Deshaun Watson and the Houston Texans: What we know and what's next

HOUSTON -- Houston Texans starting quarterback Tyrod Taylor went on injured reserve because of a left hamstring injury sustained in Week 2.

Still, the Texans did not turn to Deshaun Watson, but instead started rookie third-round pick Davis Mills.

Watson, who requested a trade in January, has been accused of sexual assault and inappropriate behavior in 22 active civil lawsuits and has been inactive for the Texans' first three games.

When asked after the Texans' Week 3 loss to the Carolina Panthers whether Watson would play for Houston again this season, coach David Culley said, "It's week to week."

Watson is on their 53-man roster, even though he is not practicing or playing. Sources within the organization have made it clear the Texans plan to continue to list him as "not injury related" on the team's daily injury report.

Here's where things stand with Watson entering Week 4:

Where does Watson's legal situation stand?

Depositions were scheduled to begin in September for the 22 plaintiffs who have filed a civil lawsuit against Watson, but he cannot be deposed before Feb. 22, 2022.

Last month, Watson's attorney, Rusty Hardin, said the allegations of sexual assault and inappropriate behavior against Watson are being investigated by the FBI. Hardin also said Watson spoke to the FBI about allegations of extortion regarding one lawsuit.

In that news conference, Hardin said his law firm "will continue to cooperate with [the FBI] in any way that they want."

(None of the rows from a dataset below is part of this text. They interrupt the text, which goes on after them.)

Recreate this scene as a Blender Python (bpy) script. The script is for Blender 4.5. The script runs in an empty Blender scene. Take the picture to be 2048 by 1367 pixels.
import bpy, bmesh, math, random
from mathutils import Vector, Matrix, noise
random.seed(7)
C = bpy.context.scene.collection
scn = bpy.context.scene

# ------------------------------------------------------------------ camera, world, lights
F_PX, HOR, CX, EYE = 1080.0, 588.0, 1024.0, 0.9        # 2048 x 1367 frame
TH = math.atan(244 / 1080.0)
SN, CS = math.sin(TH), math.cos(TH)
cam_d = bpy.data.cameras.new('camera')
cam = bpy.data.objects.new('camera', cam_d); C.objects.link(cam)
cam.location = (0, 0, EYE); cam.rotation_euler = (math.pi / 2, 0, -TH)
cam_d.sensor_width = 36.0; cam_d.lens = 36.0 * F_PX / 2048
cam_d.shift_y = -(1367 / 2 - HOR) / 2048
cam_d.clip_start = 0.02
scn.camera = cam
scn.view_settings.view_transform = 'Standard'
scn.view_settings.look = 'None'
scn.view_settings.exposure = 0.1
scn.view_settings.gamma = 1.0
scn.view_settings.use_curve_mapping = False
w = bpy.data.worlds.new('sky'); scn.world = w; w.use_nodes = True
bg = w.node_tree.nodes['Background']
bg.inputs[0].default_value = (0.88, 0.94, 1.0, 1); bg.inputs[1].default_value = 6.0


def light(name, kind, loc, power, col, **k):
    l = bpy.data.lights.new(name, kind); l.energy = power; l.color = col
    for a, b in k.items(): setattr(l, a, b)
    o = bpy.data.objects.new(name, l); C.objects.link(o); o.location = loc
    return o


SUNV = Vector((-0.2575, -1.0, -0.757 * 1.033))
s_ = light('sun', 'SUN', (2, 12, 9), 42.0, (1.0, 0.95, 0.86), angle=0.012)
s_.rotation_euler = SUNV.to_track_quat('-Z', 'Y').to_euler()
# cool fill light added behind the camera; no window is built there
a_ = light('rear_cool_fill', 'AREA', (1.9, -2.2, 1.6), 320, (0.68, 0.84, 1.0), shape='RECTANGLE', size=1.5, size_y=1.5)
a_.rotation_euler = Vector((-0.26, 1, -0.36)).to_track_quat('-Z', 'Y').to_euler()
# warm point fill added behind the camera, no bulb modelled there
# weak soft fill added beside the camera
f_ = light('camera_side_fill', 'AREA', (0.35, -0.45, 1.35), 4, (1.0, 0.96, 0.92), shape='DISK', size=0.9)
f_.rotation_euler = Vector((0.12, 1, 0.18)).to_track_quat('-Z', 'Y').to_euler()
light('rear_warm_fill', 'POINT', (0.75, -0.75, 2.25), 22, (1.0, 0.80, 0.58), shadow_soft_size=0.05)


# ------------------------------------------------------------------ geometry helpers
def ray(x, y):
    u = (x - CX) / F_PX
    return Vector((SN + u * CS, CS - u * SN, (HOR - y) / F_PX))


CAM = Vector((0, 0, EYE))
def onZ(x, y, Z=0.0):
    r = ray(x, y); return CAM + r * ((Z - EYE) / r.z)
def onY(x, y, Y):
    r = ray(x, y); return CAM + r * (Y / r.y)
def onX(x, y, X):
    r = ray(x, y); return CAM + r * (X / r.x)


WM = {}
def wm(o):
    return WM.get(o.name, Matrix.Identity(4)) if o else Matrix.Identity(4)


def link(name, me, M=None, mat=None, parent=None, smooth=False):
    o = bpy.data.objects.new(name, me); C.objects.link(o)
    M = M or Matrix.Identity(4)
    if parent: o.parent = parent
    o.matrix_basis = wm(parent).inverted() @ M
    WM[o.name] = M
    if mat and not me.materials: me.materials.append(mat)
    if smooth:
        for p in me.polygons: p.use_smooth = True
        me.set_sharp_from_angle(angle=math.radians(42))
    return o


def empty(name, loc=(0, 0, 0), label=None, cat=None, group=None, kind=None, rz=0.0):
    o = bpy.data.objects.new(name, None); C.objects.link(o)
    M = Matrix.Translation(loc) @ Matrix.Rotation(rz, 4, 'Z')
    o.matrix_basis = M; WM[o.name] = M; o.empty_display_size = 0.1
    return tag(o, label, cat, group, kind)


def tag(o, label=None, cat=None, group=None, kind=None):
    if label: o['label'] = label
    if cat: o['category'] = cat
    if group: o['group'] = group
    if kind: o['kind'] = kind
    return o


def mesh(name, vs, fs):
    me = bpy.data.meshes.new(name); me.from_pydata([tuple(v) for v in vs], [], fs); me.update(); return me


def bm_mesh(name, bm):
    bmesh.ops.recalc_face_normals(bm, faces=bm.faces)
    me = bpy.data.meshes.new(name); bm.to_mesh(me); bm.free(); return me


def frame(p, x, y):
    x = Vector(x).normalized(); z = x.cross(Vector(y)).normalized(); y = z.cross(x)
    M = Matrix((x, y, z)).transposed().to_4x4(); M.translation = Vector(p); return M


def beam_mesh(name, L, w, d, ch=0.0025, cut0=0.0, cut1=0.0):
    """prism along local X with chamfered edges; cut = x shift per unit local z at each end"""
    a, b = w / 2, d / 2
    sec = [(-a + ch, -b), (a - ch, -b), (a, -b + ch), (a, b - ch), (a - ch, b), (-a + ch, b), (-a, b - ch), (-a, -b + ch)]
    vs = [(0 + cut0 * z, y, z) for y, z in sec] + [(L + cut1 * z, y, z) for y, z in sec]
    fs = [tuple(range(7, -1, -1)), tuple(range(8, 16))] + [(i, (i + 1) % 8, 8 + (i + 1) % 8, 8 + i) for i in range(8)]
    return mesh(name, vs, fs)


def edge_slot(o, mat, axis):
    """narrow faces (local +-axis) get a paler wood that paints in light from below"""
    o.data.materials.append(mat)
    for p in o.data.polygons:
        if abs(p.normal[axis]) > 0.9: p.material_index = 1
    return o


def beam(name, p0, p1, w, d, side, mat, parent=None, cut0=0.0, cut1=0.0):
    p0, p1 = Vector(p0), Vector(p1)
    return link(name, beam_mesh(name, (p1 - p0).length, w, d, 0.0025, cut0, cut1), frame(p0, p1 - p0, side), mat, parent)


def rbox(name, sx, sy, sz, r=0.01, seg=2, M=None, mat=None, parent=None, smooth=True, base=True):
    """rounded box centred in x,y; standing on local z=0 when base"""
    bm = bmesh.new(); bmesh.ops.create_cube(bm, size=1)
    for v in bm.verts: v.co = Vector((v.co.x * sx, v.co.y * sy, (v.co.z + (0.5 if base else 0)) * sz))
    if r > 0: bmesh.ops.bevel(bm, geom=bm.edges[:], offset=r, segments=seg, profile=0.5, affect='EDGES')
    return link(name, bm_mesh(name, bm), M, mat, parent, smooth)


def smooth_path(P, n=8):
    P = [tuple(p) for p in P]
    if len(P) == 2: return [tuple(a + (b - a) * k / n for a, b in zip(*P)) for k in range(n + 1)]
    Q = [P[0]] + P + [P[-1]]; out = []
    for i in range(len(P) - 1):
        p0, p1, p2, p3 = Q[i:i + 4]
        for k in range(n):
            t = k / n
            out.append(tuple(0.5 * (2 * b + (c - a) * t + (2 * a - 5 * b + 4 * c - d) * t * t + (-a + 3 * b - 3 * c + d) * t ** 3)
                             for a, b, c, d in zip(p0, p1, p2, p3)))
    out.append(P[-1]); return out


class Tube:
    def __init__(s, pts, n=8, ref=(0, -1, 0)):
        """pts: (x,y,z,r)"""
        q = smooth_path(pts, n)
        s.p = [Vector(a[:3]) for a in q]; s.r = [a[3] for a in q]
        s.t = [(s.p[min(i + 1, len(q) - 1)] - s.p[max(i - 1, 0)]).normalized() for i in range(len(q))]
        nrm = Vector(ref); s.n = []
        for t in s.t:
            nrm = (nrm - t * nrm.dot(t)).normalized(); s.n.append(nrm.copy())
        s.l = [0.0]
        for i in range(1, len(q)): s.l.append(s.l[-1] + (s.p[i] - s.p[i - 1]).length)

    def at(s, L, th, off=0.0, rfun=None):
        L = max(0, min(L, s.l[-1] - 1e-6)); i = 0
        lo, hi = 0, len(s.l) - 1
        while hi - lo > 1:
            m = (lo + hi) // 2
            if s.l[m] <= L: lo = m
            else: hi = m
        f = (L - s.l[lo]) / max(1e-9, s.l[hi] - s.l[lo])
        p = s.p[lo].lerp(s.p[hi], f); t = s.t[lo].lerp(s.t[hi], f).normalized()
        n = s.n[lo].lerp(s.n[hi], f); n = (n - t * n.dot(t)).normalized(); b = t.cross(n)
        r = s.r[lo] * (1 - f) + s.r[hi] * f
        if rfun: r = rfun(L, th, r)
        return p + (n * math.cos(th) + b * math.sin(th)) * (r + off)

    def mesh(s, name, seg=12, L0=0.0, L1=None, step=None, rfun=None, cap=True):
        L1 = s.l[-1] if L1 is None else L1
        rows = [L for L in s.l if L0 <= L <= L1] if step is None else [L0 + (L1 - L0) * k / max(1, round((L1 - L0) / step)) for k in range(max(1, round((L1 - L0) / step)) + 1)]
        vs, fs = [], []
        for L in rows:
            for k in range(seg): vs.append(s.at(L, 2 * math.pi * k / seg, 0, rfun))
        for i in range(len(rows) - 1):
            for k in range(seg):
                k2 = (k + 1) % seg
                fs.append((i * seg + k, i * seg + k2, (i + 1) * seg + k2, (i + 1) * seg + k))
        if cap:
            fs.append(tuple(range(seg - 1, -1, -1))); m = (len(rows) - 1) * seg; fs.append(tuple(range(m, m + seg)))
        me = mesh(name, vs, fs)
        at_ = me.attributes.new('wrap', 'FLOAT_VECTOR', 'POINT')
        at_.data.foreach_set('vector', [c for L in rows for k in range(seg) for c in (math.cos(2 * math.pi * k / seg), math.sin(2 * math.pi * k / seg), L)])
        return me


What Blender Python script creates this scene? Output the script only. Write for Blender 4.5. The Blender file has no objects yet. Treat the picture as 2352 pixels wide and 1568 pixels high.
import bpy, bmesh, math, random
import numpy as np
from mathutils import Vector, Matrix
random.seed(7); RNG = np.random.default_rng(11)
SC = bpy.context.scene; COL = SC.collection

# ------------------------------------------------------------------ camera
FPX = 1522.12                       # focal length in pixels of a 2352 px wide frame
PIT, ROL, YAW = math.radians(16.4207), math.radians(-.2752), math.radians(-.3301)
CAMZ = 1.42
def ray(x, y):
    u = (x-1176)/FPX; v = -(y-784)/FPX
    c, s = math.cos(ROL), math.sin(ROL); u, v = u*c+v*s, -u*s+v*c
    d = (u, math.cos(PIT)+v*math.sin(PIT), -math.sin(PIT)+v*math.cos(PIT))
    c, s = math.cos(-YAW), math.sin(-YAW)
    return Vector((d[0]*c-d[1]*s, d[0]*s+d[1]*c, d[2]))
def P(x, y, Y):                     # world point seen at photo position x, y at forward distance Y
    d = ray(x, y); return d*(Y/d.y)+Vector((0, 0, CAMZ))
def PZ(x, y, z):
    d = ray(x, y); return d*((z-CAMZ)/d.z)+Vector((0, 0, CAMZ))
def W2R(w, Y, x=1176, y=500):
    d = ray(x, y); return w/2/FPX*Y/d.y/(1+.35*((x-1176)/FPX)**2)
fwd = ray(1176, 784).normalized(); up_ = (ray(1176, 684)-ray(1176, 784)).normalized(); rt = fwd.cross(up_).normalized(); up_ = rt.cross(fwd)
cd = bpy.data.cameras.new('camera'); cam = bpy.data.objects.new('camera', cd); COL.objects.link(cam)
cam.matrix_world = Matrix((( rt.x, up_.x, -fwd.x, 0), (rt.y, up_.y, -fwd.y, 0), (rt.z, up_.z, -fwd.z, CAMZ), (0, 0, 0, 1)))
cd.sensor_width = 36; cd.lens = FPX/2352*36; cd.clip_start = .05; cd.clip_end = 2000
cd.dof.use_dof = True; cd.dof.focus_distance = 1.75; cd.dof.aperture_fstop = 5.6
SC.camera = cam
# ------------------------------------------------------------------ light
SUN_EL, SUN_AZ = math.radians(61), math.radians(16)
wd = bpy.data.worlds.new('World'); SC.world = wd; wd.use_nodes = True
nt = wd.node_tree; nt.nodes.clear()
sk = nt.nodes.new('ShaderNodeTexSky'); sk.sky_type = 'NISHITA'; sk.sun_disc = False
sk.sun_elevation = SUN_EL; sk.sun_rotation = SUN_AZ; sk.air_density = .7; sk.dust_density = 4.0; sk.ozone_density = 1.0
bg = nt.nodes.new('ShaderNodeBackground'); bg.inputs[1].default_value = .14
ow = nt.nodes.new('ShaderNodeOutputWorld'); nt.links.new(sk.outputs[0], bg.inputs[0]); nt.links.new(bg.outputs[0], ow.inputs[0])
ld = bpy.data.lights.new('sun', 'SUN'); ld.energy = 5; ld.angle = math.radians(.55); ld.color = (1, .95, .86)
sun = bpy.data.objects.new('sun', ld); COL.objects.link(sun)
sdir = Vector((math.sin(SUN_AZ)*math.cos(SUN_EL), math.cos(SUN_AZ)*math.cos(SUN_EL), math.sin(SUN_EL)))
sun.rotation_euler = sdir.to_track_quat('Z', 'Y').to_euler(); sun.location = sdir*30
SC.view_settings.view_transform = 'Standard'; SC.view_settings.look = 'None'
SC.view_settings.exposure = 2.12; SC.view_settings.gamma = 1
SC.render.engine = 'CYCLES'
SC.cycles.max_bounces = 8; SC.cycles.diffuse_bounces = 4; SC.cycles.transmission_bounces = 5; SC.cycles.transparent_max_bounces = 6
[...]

He also said they have cooperated with the Houston Police Department and district attorney's office.

At the time, he said Watson had not spoken to the NFL because typically the league "tries to not reach out to the defendant and his lawyers and seek evidence from them until the criminal investigation is over."

Is Watson practicing?

No. Watson does not take part in Texans practice and has been ruled out each week on the final injury report. And he does not travel on the road and is not on the sideline during games.

During training camp, Watson was in and out of practice, but never took part in team reps. Toward the end of camp, he often worked out on a side field while his teammates were practicing. Since the start of the season, he has not been on the field in the portion of practice open to the media.

How much are the Texans paying Watson per week to be inactive?

Although Watson signed a contract extension in August 2020 and has been paid a $27 million signing bonus, the quarterback is playing on the last year of his rookie deal.

Watson is being paid a base salary of $10.54 million this season, or $620,000 per game.

What are the issues preventing a trade?

The lack of clarity around Watson's legal situation makes it difficult for a team to know what Watson's status will be for this season -- he could be put on the commissioner's exempt list or suspended -- and beyond.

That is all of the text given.